Ein Mann ist keine Altersvorsorge


 
Zum diesjährigen Equal Pay Day findet eine Lesung mit Helma Sick statt.

(ir) Am Samstag, 18. März ist heuer der Equal Pay Day. Das bedeutet rein rechnerisch arbeiten Frauen in Deutschland in diesem Jahr bis zum 18. März umsonst – erst danach wird eine Gleichheit des Jahreseinkommens erzielt.

Aus Anlass des Equal Pay Day gibt es am Dienstag, 21. März, um 19:00 Uhr in der Stadtbücherei im Herzogskasten eine Lesung mit Helma Sick, Autorin des Buches „Ein Mann ist keine Altersvorsorge“.
Der Eintritt ist frei, eine vorherige Anmeldung per E-Mail an Diese E-Mail-Adresse ist vor Spambots geschützt! Zur Anzeige muss JavaScript eingeschaltet sein. oder per Telefax an die Nummer (0 89) 51 55 52-44 ist erforderlich.

Den Equal Pay Day gibt es seit 1966 in den USA, seit 2008 auch in Deutschland.
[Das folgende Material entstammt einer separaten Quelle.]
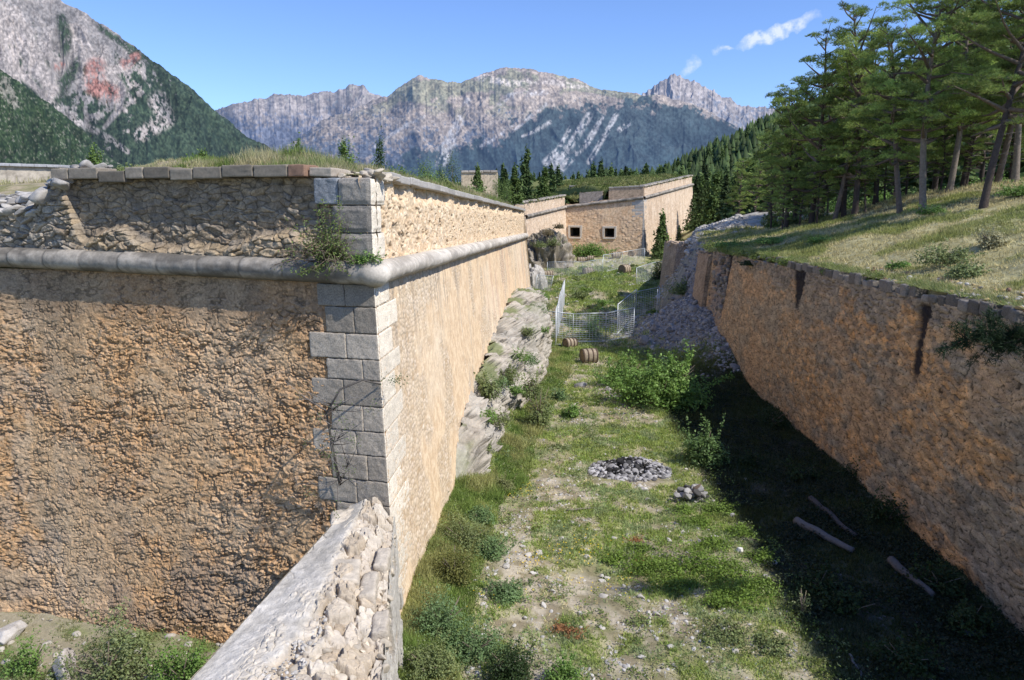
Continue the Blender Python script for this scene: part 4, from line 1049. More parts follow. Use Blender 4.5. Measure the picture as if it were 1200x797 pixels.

Damals fand er noch am 15. April statt – es wurden seitdem klar erkennbare Verbesserungen erreicht – dennoch fehlen immer noch 77 Tage bis eine gleiche Bezahlung erreicht wäre.

Es gibt vielfältige Gründe, warum Frauen ein geringeres Gehalt als Männer beziehen. Primär handelt es sich nicht um diskriminierendes Verhalten der Arbeitgeber. Verschiedenste Forschungsaufträge des Bundesministeriums für Familie, Senioren, Frauen und Jugend haben sich mit dem Thema befasst.



In tarifgebundenen Berufen werden Männer und Frauen gleich eingestuft. Jedoch gibt es darüber hinaus mehrere Gründe, warum Frauen in der Summe weniger Geld verdienen als Männer und somit auch verstärkt von Altersarmut bedroht sind.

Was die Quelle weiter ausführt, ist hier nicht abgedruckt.